___ Provided data ___

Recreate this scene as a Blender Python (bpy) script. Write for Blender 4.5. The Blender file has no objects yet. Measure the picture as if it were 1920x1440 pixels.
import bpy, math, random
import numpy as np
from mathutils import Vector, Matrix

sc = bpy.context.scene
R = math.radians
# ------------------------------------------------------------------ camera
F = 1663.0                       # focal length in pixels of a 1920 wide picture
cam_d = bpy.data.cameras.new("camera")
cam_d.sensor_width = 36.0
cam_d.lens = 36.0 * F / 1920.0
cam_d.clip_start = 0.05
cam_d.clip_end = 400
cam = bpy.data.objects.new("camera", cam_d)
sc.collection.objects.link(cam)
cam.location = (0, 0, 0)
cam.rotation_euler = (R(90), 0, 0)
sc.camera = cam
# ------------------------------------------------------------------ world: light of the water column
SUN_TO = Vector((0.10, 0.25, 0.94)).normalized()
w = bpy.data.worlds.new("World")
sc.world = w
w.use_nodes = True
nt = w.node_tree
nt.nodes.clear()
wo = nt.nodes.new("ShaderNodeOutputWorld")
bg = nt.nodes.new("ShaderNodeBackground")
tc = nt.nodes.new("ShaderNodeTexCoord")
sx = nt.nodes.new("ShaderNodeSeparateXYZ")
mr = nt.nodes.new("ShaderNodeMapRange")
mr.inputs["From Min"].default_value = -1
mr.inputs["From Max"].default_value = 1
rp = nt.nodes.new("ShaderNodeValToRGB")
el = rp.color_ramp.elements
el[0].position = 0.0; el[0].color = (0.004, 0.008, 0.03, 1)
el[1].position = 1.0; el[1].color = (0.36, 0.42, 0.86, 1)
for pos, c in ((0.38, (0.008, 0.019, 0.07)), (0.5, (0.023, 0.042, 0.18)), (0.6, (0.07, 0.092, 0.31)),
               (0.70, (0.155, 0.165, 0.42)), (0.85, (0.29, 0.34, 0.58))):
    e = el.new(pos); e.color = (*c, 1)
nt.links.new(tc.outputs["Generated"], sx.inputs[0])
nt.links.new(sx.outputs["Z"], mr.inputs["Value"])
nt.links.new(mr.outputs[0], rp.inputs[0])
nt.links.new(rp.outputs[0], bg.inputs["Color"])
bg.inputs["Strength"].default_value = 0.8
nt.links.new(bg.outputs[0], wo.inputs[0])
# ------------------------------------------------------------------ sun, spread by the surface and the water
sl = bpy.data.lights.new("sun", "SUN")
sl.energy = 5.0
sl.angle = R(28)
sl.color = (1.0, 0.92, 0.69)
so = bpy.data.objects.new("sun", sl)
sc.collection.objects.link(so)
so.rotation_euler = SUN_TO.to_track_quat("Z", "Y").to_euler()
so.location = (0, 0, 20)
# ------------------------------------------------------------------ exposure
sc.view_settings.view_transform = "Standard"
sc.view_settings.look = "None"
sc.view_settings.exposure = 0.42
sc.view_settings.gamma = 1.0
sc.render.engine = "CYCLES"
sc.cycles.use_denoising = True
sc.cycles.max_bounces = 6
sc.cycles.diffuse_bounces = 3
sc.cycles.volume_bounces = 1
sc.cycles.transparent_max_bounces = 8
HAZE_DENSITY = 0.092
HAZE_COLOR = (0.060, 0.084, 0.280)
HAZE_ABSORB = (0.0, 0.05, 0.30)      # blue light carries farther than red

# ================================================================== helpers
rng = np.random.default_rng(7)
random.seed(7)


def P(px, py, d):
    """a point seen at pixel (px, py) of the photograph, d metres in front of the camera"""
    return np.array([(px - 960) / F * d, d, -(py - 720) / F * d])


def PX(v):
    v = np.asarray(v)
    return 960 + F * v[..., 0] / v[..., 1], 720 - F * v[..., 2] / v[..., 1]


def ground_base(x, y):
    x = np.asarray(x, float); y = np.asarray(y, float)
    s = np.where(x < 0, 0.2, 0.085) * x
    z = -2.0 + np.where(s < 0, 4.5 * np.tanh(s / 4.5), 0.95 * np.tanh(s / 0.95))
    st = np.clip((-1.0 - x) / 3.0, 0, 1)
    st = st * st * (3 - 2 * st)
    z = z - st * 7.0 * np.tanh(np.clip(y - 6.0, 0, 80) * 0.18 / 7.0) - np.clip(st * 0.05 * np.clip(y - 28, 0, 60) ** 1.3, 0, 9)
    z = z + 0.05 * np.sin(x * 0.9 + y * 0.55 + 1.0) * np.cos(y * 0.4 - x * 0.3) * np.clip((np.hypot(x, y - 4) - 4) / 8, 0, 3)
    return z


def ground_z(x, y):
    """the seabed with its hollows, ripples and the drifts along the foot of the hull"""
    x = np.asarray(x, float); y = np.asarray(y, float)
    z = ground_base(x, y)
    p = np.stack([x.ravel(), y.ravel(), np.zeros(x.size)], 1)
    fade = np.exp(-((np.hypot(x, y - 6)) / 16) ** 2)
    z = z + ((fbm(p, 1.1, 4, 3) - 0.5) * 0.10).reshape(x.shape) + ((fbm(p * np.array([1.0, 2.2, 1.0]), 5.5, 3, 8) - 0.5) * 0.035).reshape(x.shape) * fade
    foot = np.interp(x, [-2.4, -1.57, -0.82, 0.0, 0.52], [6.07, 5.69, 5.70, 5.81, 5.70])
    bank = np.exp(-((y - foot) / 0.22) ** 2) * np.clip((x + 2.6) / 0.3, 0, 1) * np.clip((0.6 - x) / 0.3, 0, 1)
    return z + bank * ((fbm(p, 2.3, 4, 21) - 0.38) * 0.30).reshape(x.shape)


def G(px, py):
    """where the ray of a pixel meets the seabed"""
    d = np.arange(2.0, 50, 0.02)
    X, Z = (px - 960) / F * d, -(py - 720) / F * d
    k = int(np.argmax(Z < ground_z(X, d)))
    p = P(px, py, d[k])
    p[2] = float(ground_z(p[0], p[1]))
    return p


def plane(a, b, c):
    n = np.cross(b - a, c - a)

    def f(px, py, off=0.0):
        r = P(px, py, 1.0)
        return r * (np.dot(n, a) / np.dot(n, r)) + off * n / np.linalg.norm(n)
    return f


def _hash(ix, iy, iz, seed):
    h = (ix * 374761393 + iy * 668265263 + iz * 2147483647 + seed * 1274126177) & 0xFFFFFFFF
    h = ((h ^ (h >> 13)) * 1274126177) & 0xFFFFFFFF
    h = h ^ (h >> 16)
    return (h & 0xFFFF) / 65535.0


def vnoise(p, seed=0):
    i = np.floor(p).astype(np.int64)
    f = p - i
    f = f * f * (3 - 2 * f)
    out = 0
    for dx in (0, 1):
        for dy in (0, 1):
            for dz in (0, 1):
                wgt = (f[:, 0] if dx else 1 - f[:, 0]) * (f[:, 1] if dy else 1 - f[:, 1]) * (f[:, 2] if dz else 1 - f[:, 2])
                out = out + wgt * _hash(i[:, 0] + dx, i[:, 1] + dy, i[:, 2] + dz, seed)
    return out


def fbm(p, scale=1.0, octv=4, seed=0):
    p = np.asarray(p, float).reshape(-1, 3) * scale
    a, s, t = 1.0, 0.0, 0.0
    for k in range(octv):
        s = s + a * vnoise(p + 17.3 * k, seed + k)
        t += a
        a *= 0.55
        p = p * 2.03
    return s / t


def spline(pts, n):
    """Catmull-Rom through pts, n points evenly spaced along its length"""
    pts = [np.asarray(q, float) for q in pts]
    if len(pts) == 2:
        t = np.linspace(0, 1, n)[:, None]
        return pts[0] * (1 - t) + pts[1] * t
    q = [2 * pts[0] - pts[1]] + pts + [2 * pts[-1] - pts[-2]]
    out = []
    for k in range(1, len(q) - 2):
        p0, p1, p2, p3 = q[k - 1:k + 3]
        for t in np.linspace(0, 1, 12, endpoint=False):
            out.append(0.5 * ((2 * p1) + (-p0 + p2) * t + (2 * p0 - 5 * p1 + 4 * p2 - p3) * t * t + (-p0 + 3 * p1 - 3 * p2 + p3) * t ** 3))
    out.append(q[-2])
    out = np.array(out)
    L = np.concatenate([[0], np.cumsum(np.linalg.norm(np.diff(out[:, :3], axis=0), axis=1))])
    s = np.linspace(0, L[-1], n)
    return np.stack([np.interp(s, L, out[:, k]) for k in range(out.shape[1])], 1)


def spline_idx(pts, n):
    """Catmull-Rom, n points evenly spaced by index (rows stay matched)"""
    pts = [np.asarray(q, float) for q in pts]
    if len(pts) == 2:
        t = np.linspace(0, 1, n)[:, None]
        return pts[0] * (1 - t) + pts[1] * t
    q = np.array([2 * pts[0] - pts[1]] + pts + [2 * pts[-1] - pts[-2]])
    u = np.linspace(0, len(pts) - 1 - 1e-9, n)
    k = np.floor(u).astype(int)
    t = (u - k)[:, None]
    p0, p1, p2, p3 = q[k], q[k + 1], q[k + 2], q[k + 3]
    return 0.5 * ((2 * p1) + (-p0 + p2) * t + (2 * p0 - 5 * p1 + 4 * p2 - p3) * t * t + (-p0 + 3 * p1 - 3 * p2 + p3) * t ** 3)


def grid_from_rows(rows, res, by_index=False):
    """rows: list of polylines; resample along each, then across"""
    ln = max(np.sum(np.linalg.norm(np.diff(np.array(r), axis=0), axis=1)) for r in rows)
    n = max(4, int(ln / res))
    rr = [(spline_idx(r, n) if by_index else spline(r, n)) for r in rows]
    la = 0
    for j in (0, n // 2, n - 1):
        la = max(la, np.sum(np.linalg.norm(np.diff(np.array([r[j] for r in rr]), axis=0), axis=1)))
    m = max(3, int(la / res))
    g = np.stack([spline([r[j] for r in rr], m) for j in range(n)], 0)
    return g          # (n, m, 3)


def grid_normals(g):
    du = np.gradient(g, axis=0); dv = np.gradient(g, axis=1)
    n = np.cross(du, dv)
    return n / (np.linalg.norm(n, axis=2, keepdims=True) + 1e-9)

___

### Goal
Restate word for word only the lines running from the beginning of the data to the line holding "from mathutils import Vector, Matrix", both included.

### Solution for this problem
Recreate this scene as a Blender Python (bpy) script. Write for Blender 4.5. The Blender file has no objects yet. Measure the picture as if it were 1920x1440 pixels.
import bpy, math, random
import numpy as np
from mathutils import Vector, Matrix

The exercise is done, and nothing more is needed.